Deriving Hamiltonian in Landau Gauge Using Symmetric Gauge Transformation

[shinobi20]

Homework Statement

Define n=(x + iy)/(2)^½L and ñ=(x - iy)/(2)^½L.
Also, ∂_n = L(∂_x - i ∂_y)/(2)^½ and ∂_ñ = L(∂_x + i ∂_y)/(2)^½.
with ∂_n=∂/∂_n, ∂_x=∂/∂_x, ∂_y=∂/∂_y, and L being the magnetic length.
a=(1/2)ñ+∂_n and a^†=(1/2)n -∂_ñ
a and a^† are the lowering and raising operators of quantum mechanics.

Show that H=ħω_c(a^†a + ½)

Homework Equations

L=ħc/eB, ω_c=eB/mc (cyclotron frequency), e for the charge of the electron
H = P_x²/2m + ( P_y² + eBx/c )²/2m

The Attempt at a Solution

I have tried to find x,y,∂_x,∂_y in terms of n,ñ,∂_n,∂_ñ. But I ended up getting only some if the right terms to come out but not all, is my first step wrong? Any suggestions?

 

[blue_leaf77]

H = Px2/2m + ( Py2 + eBx/c )2/2m

Should the exponent "2" of $P_y$ be there?

 

[shinobi20]

Should the exponent "2" of $P_y$ be there?

Sorry, it was a typo. Do you have any suggestions?

 

[blue_leaf77]

You should post your initial attempt before we can discuss further.
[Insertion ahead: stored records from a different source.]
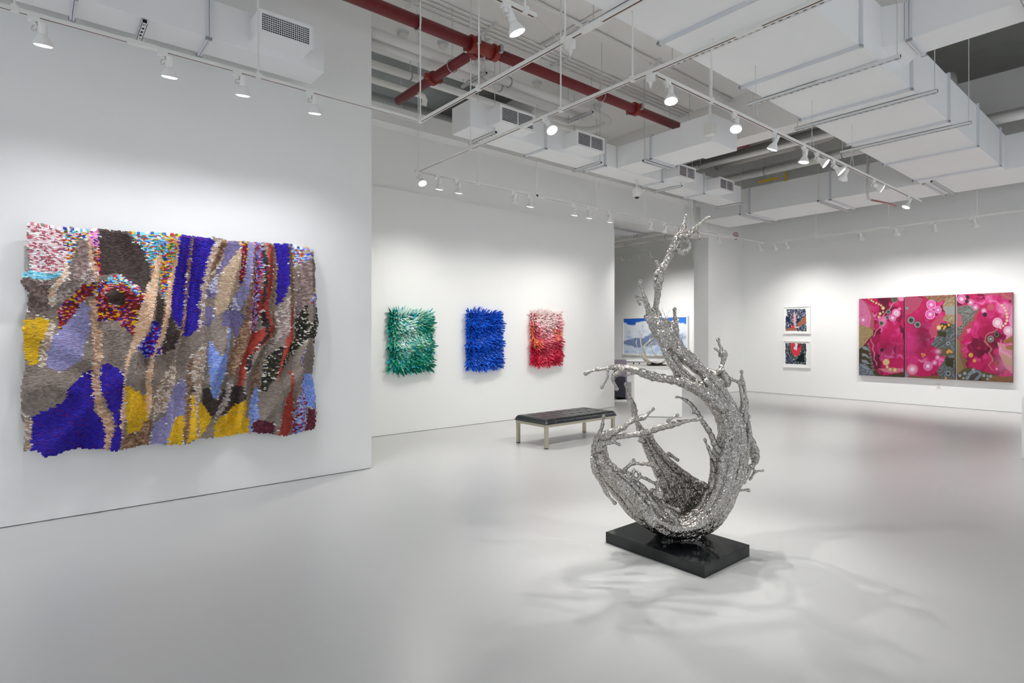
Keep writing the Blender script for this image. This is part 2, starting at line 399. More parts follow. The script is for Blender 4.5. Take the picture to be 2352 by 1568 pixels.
hanger(tz, 'x', 6.9, 6.32, 6.74, 5.206, over=0.08)
pipe('water_pipe', 'white pipe in the dark recess, upper one of two', [(3.1, 7.35, 5.36), (8.5, 7.35, 5.36)], 0.055, M_PIPE, hooks=[(4.2, 7.35, 5.36, 0)], group='pipes in the ceiling recess')
pipe('water_pipe', 'white pipe in the dark recess ending in an elbow valve', [(3.1, 7.75, 5.33), (4.58, 7.75, 5.33)] + [(4.66, 7.75, 5.32), (4.7, 7.77, 5.28), (4.7, 7.8, 5.2)], 0.045, M_PIPE, hooks=[(3.55, 7.75, 5.33, 0)], ztop=6.2, group='pipes in the ceiling recess')
pipe('water_pipe', 'grey pipe deep in the dark recess', [(3.1, 8.9, 5.55), (8.5, 8.9, 5.55)], 0.09, M_PIPEG, group='pipes in the ceiling recess', hooks=[(4.9, 8.9, 5.55, 0)], ztop=6.2)
# conduits on the ceiling soffit
for i, y in enumerate((6.02, 6.11, 6.20, 6.30)):
    pipe('conduit', '%s of four thin white conduits running beside the red main' % ('first', 'second', 'third', 'last')[i], [(-2, y, ZC-0.02), (9.4, y, ZC-0.02)], 0.014, M_PIPE, cat='conduit', group='conduits beside the red main', n=8)
pipe('conduit', 'thick white conduit clipped to the ceiling above the near track', [(0.5, 5.25, ZC-0.035), (9.4, 5.25, ZC-0.035)], 0.03, M_PIPE, cat='conduit')
def bend(x0, y0, y1, dx):
    return [(x0, y0, ZC-0.02), (x0, (y0+y1)/2+0.2, ZC-0.02), (x0+dx*0.5, (y0+y1)/2, ZC-0.03), (x0+dx, (y0+y1)/2-0.2, ZC-0.02), (x0+dx, y1, ZC-0.02)]
pipe('conduit', 'thin white conduit bending across the ceiling between tracks, nearer one', bend(5.55, 6.0, 3.4, 0.12), 0.016, M_PIPE, cat='conduit', n=8)
pipe('conduit', 'thin white conduit bending across the ceiling between tracks, farther one', bend(5.68, 6.0, 3.4, 0.12), 0.016, M_PIPE, cat='conduit', n=8)
pipe('conduit', 'thin white conduit crossing the ceiling to a smoke detector', [(4.9, 6.35, ZC-0.02), (4.9, 7.5, ZC-0.02)], 0.016, M_PIPE, cat='conduit', n=8)
for i, (x, y) in enumerate(((4.6, 5.25), (5.6, 5.25), (7.2, 5.25), (3.6, 6.16), (4.7, 6.16), (6.1, 6.16))):
    where = ('over the near track end', 'left of the bending conduits', 'by the main duct edge', 'left of the red tee', 'right of the red tee', 'above the slim duct')[i]
    b = thing('conduit_clamp', (x, y, ZC-0.06), 'small steel strut clamp holding ceiling conduit ' + where, 'clamp', 'conduit clamps on the ceiling')
    w = 0.1 if i < 3 else 0.22
    MB().box((x-0.02, y-w, ZC-0.04), (x+0.02, y+w, ZC)).box((x-0.015, y-0.03, ZC-0.075), (x+0.015, y+0.03, ZC-0.03)).build('clamp_strut', M_STRUT, b)
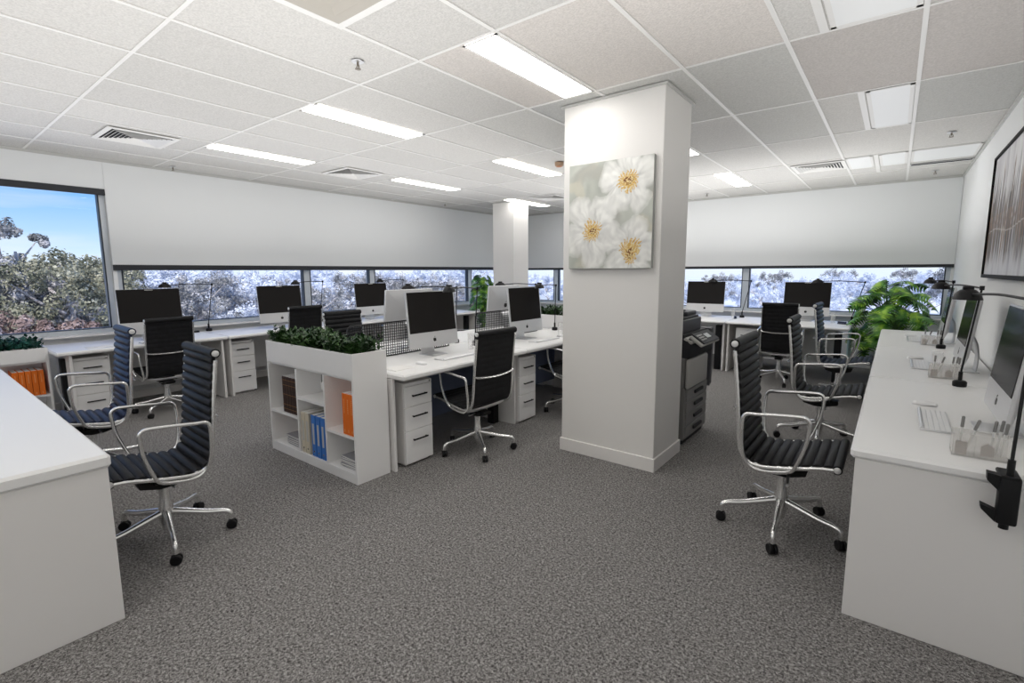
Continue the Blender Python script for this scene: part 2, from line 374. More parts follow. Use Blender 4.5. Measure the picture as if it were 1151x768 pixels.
# ceiling lights
def light(x, y0, y1, label):
    t_ = thing('ceiling_light', label, 'ceiling light', (x, y0, H), 0, 'recessed strip ceiling lights')
    L = y1-y0-.03; g = MB()
    for a in ((0, 0, .25, .016), (0, L-.016, .25, L), (0, 0, .016, L), (.234, 0, .25, L)): g.box(a[0], a[1]+.015, -.010, a[2], a[3]+.015, -.007)
    g.build('frame', tee_m, t_); MB().box(.016, .031, -.0095, .234, L-.001, -.004).build('diffuser', diff_m, t_)
light(-2.035, 2.15, 3.27, 'strip ceiling light nearest the camera, beside the flower pillar')
light(-3.80, 2.15, 3.27, 'strip ceiling light above the planter shelf, second row from window')
light(-5.64, 2.15, 3.27, 'strip ceiling light between the two left square vents')
light(-3.80, 4.48, 5.70, 'strip ceiling light partly behind the flower pillar, left side')
light(-5.64, 4.48, 5.70, 'small looking strip light beyond the second left vent')
light(-5.64, 6.97, 8.2, 'strip ceiling light right above the slim far pillar')
light(-2.035, 4.48, 5.70, 'strip ceiling light just showing right of the flower pillar')
light(-2.035, 6.97, 8.2, 'short looking strip light near the far wall, right of the pillar')
light(-3.80, 6.97, 8.2, 'strip ceiling light hidden behind the flower pillar')
for x in (-5.64, -3.80, -2.035, -.3):
    for (a, b_) in ((-2.6, -1.4),):
        light(x, a, b_, 'strip ceiling light of the rows behind the camera')
# vents
def vent(x0, y0, label, s=.56, cone=False):
    t_ = thing('ceiling_vent', label, 'air vent', (x0, y0, H), 0, 'square ceiling air vents'); g = MB(); fw = .045
    for a in ((0, 0, s, fw), (0, s-fw, s, s), (0, fw, fw, s-fw), (s-fw, fw, s, s-fw)): g.box(a[0], a[1], -.016, a[2], a[3], -.007, .003)
    g.build('frame', tee_m, t_)
    MB().box(fw, fw, -.0075, s-fw, s-fw, -.006).build('duct_opening', copd_m, t_)
    if cone:                                 # plain stepped cone diffuser
        g = MB(); rings = []
        for (q, z_) in ((.045, -.016), (.10, -.012), (.11, -.022), (.16, -.012), (.17, -.020), (.22, -.010), (.27, -.010)): rings.append([Vector(p) for p in ((q, q, z_), (s-q, q, z_), (s-q, s-q, z_), (q, s-q, z_))])
        g.ring_loft(rings, cap=False).build('stepped_cone', mat('beige_metal', (.46, .43, .38), .5), t_); return
    g = MB(); c = s/2; k = 7
    for q in range(4):                       # four triangular banks of angled louvres
        rz = Matrix.Rotation(q*math.pi/2, 3, 'Z')
        for i in range(k):
            d = .02+(c-fw-.02)*(i+.5)/k; L = d*.96; w_ = .014
            p = [Vector((-L, d-w_, -.009)), Vector((L, d-w_, -.009)), Vector((L, d+w_*.3, -.022)), Vector((-L, d+w_*.3, -.022))]
            g.prism([Vector((c, c, 0))+rz @ v for v in p], (0, 0, .0025))
    g.build('louvre', tee_m, t_)
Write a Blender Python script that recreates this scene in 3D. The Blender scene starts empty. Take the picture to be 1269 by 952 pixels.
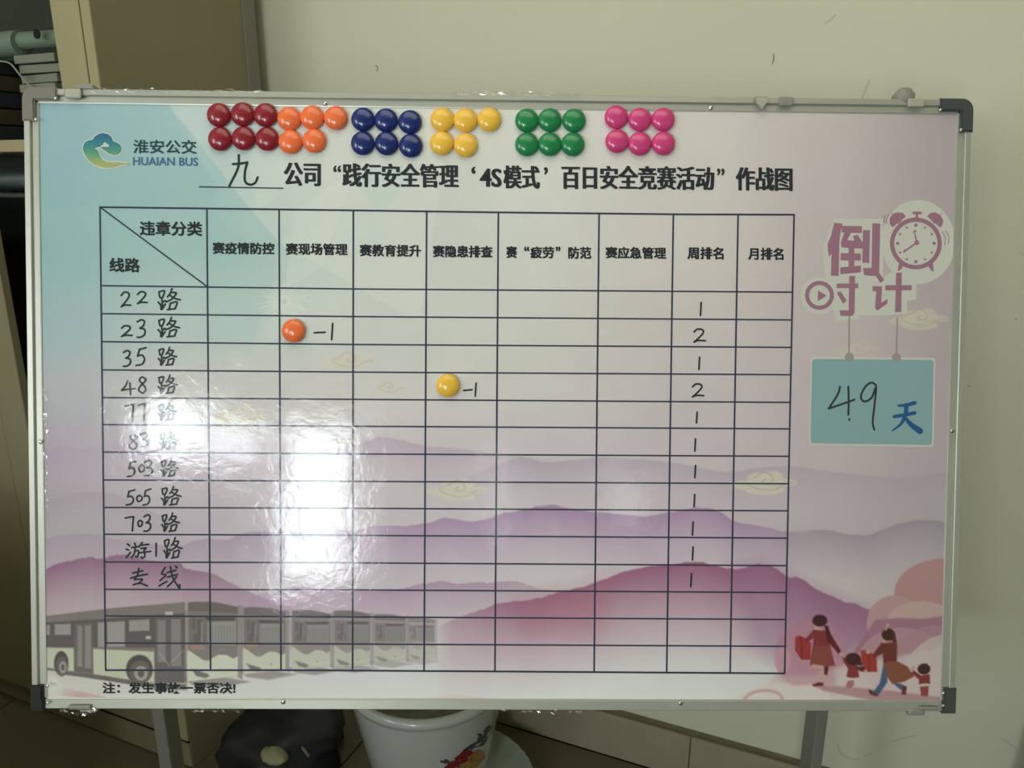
import bpy, bmesh, math, random
import numpy as np
from mathutils import Vector, Matrix
random.seed(7)
rng = np.random.default_rng(7)

# ------------------------------------------------------------------ camera
F_PX, CX, CY = 950.0, 634.5, 476.0
PITCH, YAW, CAM_H = math.radians(15.5), math.radians(23.4), 1.3
scn = bpy.context.scene
cam_data = bpy.data.cameras.new('camera')
cam_data.sensor_width = 36.0
cam_data.lens = 36.0 * F_PX / 1269.0
cam_data.clip_start = 0.02
cam = bpy.data.objects.new('camera', cam_data)
scn.collection.objects.link(cam)
cam.location = (0, 0, CAM_H)
cam.rotation_euler = (math.pi / 2 - PITCH, 0, YAW)
scn.camera = cam

# ------------------------------------------------------------------ world, light, exposure
world = bpy.data.worlds.new('world')
scn.world = world
world.use_nodes = True
bg = world.node_tree.nodes['Background']
bg.inputs[0].default_value = (0.75, 0.85, 1.0, 1)
bg.inputs[1].default_value = 0.3
scn.view_settings.view_transform = 'Standard'
scn.view_settings.look = 'None'
scn.view_settings.gamma = 1
scn.view_settings.exposure = -0.2

REAR_Y = -2.5
# openings in the rear wall: x0, x1, z0, z1, radiance weight, tint
OPENINGS = [(-0.88, -0.56, 1.25, 1.55, 56.0, (0.88, 0.97, 1.0)),
            (-0.52, -0.30, 1.22, 1.46, 38.0, (0.88, 0.97, 1.0)),
            (-0.18, 0.22, 0.60, 1.46, 46.0, (0.88, 0.97, 1.0)),
            (0.31, 0.36, 0.70, 1.05, 18.0, (0.93, 1.0, 1.0)),
            (0.98, 1.16, 0.85, 1.40, 8.0, (0.93, 1.0, 1.0)),
            (1.85, 2.15, 0.90, 1.25, 8.0, (0.93, 1.0, 1.0)),
            (-2.45, -1.60, 1.15, 2.35, 21.0, (0.95, 0.99, 1.0))]
for i, (x0, x1, z0, z1, rad, tint) in enumerate(OPENINGS):
    L = bpy.data.lights.new('daylight', 'AREA')
    L.shape = 'RECTANGLE'
    L.size, L.size_y = x1 - x0, z1 - z0
    L.energy = rad * (x1 - x0) * (z1 - z0) * math.pi / 2
    L.color = tint
    lo = bpy.data.objects.new('daylight', L)
    lo.location = ((x0 + x1) / 2, REAR_Y - 0.12, (z0 + z1) / 2)
    lo.rotation_euler = (math.pi / 2, 0, 0)
    scn.collection.objects.link(lo)
L = bpy.data.lights.new('added_ceiling_light', 'AREA')  # added warm fill for the top of the scene, no lamp in view
L.shape = 'RECTANGLE'; L.size = 2.1; L.size_y = 1.1
L.energy = 15.0; L.color = (1.0, 0.95, 0.77)
lo = bpy.data.objects.new('added_ceiling_light', L)
lo.location = (-0.1, 0.2, 2.66)
scn.collection.objects.link(lo)

# ------------------------------------------------------------------ geometry of view and board
cth, sth, cps, sps = math.cos(PITCH), math.sin(PITCH), math.cos(YAW), math.sin(YAW)
RT = np.array([cps, sps, 0.0])
FW = np.array([-sps * cth, cps * cth, -sth])
UP = np.array([-sps * sth, cps * sth, cth])
C0 = np.array([0, 0, CAM_H])
def ray(x, y):
    return RT * (x - CX) / F_PX - UP * (y - CY) / F_PX + FW
def on_plane_y(x, y, Y):
    d = ray(x, y); return C0 + d * (Y / d[1])
def on_plane_x(x, y, X):
    d = ray(x, y); return C0 + d * (X / d[0])
def on_plane_z(x, y, Z):
    d = ray(x, y); return C0 + d * ((Z - CAM_H) / d[2])
BO = np.array([-0.39101909, 0.86070778, 1.00589333])
EX = np.array([0.91405574, 0.40544572, -0.01076398])
EY = np.array([-0.08473446, 0.2168483, 0.9725209])
EN = np.array([0.39663858, -0.88802623, 0.23256665])
EX /= np.linalg.norm(EX); EN -= EX * (EN @ EX); EN /= np.linalg.norm(EN); EY = np.cross(EN, EX)
def B(x, y, w=0.0):
    """point of the board plane that is traced at x, y in the photograph"""
    d = ray(x, y)
    k = ((BO + EN * w - C0) @ EN) / (d @ EN)
    p = C0 + d * k - BO
    return float(p @ EX), float(p @ EY)
BM = Matrix(((EX[0], EY[0], EN[0], BO[0]), (EX[1], EY[1], EN[1], BO[1]), (EX[2], EY[2], EN[2], BO[2]), (0, 0, 0, 1)))
def W2(u, v, w=0.0):
    return BO + EX * u + EY * v + EN * w

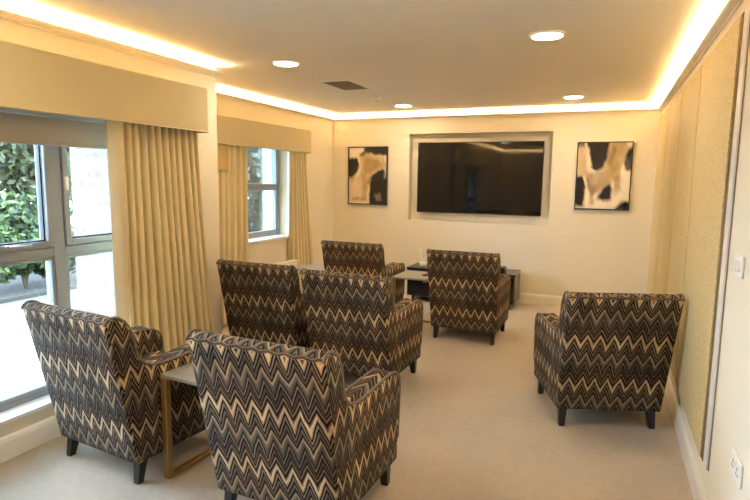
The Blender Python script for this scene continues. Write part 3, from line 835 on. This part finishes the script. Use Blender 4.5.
plant('garden_tree', 'hazy grey-green tree filling the small alcove window', 'tree', -9.0, 5.2, -.10,
      [((0, 0, 1.7), (1.5, 1.8, 1.6), 4200), ((.2, .2, 3.6), (1.4, 1.7, 1.3), 3000), ((.1, -1.6, 2.4), (1.1, 1.2, 1.5), 2200), ((-.2, 1.8, 2.4), (1.2, 1.4, 1.9), 2400)],
      [(trunk(3.0, .1, .2), .13)], .19, 'leaf_blue', 5, G)

# ------------------------------------------------------------------ daylight
w = bpy.data.worlds.new('overcast_sky'); sc.world = w; w.use_nodes = True
bg = w.node_tree.nodes['Background']; bg.inputs[0].default_value = (.56, .76, 1., 1); bg.inputs[1].default_value = 9.
def portal(name, x, y0, y1, z0, z1):
    l = bpy.data.lights.new(name, 'AREA'); l.shape = 'RECTANGLE'; l.size = z1 - z0; l.size_y = y1 - y0
    l.cycles.is_portal = True
    o = bpy.data.objects.new(name, l); COL.objects.link(o)
    o.location = (x, (y0 + y1) / 2, (z0 + z1) / 2); o.rotation_euler = (0, -PI / 2, 0)
portal('daylight_portal', XN - .32, W1[0], W1[1], W1[2], W1[3])
portal('daylight_portal', XF - .33, W2[0], W2[1], W2[2], W2[3])

# ------------------------------------------------------------------ camera
pitch, yaw, roll = map(math.radians, (7.2574, 22.7685, .7293))
fw = Vector((-math.sin(yaw) * math.cos(pitch), math.cos(yaw) * math.cos(pitch), -math.sin(pitch)))
rt = Vector((math.cos(yaw), math.sin(yaw), 0)); up = rt.cross(fw)
rt2 = rt * math.cos(roll) + up * math.sin(roll); up2 = -rt * math.sin(roll) + up * math.cos(roll)
cd = bpy.data.cameras.new('camera'); cam = bpy.data.objects.new('camera', cd); COL.objects.link(cam)
cd.sensor_width = 36; cd.lens = 552.816 / 750 * 36; cd.clip_start = .05
mw = Matrix((rt2, up2, -fw)).transposed().to_4x4(); mw.translation = (-.48736, -7.05087, 1.52542)
cam.matrix_world = mw; sc.camera = cam

vs = sc.view_settings; sc.display_settings.display_device = 'sRGB'
vs.view_transform = 'Standard'; vs.look = 'None'; vs.gamma = 1; vs.use_curve_mapping = False; vs.exposure = 1.78
sc.cycles.max_bounces = 10; sc.cycles.diffuse_bounces = 6; sc.cycles.transparent_max_bounces = 12
sc.cycles.sample_clamp_indirect = 8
In particular, how the old variables look like in terms of the new ones?

 

[shinobi20]

You should post your initial attempt before we can discuss further. In particular, how the old variables look like in terms of the new ones?

This is what I've done so far. My problem is that everything is there except for the ½. I wrote ∂ for ∂n and ∂(bar) for ∂ñ.

 

[blue_leaf77]

According to this link https://en.wikipedia.org/wiki/Landau_quantization, the Gauge you should be using is the symmetric gauge and hence the original Hamiltonian should be different than that you are using. For instance, in Landau gauge, the operator ${y}$ is not present.

 

[shinobi20]

According to this link https://en.wikipedia.org/wiki/Landau_quantization, the Gauge you should be using is the symmetric gauge and hence the original Hamiltonian should be different than that you are using. For instance, in Landau gauge, the operator ${y}$ is not present.

Why can't I show it using the Landau gauge? The choice is just for simplification of computation right?

 

[blue_leaf77]

Why can't I show it using the Landau gauge? The choice is just for simplification of computation right?

$x$ and $y$ appear symmetrically in the gauge transformation, but they do not in the original Hamiltonian.

 

[shinobi20]

$x$ and $y$ appears symmetrically in the gauge transformation, but they do not in the original Hamiltonian.

Oh I see that, then I'll try it again using the symmetric gauge. Thanks!